Hyena having a laugh
Being rather more used to the cartoon variety than to the real thing, our Anglo-Saxon readers will probably react to the idea of Iena ridens – the laughing hyena – with the mental picture of a highly amused dog. Italy, once a minor African colonial power, thinks of these animals in a somewhat different way, one associated with evil and the powers of darkness.
However that is, the image, laughter included of course, has for some time been co-opted by a very successful television “infotainment” program here called “Le Iene”, “The Hyenas,” built mostly around ambush interviews of well-known personalities who tend to react badly. That is the fun part, watching, say, the (now ex) Governor of the Bank of Italy – (here) – inviting his minders to “thump” the intrusive interviewer and so on.

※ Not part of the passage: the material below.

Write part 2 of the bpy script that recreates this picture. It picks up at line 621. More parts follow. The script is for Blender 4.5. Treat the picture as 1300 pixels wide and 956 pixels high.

Beyond that, the show is well written and its willingness to go beyond proper politesse is often refreshing. About a year ago, for instance, its authors had the clever idea of secretly “swabbing” unsuspecting Italian parliamentarians and then running drug tests on the samples so obtained.
Of the fifty honorable members of Parliament they managed to trap, 12 turned out to have recently smoked a cannabis derivative – marijuana or hashish – and another four were positive to cocaine. In either case the drugs had been assumed within the preceding 36 hours.
Not too surprisingly, this never did actually get broadcast since the country’s “Privacy Authority” found that would have been equivalent to releasing data about the health of private individuals, something forbidden by law.
Criminal charges were also brought for having used illegal means to collect the “sensitive data.” Some of the charges collapsed when it was shown that the method used in fact obtained highly reliable results, but the whole thing was finally found to be “illicit” and, with amazing speed for a judicial system that on average requires about a dozen years to reach a final verdict in a civil case, one of the show’s authors and a journalist have now been found guilty of making politicians look silly and hypocritical – well, actually, for having violated the national privacy law.
Both were sentenced to five months and ten days in prison. In plea bargaining, this was commuted to a fine whose value has not been made public, but which certainly amounts to spare change if measured against the marvelous publicity all this has brought to the show.
The astonishingly sleazy image of the Italian Parliament and Italian politics in general has, naturally, come off somewhat worse – an issue we’ve already touched on in various places, especially (here) if this is something that concerns you.